Mojo's was the venue most nights. Bright on the outside, gloomy and dark on the inside, I leaned against a wall to watch the band. Barefooted Charlie Parr with his big grey beard and tangled grey hair played his frantic hillbilly tunes to a baying crowd. I saw local reggae dub maestros The Sunshine Brothers quite a few times, including one of the last nights before I left town. They joked with each other in between songs as though nobody was listening. 

Down opposite the abandoned Woolstores, with all the graffiti and where the kids skate all weekend, is Clancy's Fish Pub. Full of friendly vagrants and colourful eccentrics, you can't feel out of place there. Free gigs on Friday nights and a variety of tasty beers to drink and seafood to soak it up with. The T Shirts they sell say We put the beer of God  in you, and it could be true. 

Summer Sunday afternoons found me on the shady lawns of the Freo Art Centre. Free gig from two til four. People lay on picnic rugs sharing bowls of nuts and cold beer from the esky, gurgling toddlers escaped the half hearted grasp of dad to run around and dance up the front, the acoustic tunes floated up and around and into the trees and people smiled at each other.

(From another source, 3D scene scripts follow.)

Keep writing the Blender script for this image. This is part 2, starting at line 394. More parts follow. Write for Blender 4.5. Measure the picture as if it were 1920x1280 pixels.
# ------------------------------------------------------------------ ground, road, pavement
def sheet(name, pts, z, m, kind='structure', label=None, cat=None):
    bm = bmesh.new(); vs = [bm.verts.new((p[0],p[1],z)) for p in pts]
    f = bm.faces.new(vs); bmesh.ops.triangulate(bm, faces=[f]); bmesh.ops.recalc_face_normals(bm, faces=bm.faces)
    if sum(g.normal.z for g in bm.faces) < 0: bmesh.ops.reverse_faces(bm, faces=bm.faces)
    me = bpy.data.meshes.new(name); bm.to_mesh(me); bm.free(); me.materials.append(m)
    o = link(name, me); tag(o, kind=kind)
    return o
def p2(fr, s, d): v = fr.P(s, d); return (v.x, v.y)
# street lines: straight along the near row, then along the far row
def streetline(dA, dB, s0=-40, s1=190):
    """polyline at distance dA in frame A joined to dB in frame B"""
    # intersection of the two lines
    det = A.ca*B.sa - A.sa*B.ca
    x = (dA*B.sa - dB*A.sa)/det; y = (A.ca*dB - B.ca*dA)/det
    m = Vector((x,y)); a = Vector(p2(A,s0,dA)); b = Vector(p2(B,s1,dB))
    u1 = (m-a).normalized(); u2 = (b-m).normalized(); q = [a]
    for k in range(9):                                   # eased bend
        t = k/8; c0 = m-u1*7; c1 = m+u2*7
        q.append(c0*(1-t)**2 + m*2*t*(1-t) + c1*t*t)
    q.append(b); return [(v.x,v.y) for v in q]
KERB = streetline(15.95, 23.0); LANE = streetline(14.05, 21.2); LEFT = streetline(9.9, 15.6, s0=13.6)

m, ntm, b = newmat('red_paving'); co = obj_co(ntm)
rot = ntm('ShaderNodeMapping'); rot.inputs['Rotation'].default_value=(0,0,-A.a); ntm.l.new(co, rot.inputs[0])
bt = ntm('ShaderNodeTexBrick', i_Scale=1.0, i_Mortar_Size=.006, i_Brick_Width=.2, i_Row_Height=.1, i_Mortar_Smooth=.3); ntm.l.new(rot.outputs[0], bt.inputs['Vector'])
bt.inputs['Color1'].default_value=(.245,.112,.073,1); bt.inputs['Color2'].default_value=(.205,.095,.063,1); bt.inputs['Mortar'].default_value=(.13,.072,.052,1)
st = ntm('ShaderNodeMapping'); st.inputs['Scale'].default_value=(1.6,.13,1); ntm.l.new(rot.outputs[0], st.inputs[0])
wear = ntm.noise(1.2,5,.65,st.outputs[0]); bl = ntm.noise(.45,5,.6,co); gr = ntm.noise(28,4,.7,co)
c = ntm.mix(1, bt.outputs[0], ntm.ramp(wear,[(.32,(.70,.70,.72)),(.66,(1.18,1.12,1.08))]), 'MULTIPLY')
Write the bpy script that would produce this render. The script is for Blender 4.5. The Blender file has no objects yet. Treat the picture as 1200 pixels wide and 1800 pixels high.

In my memory it was pretty much paradise. 

There were so many more venues - world music upstairs at Kulcha, where you can step outside to lurk on the balcony and watch the drunks stumble round on the main street below, indie tunes in the cramped Norfolk Basement, Gomez rocking at the Fly By Night Club, comfy retro lounges to sprawl in at the Little Creatures Loft (continuing the local knack for a catchy phrase with their slogan Open Up A Little), the Blues and Roots Festival in the park - oh the music flows richly in Freo.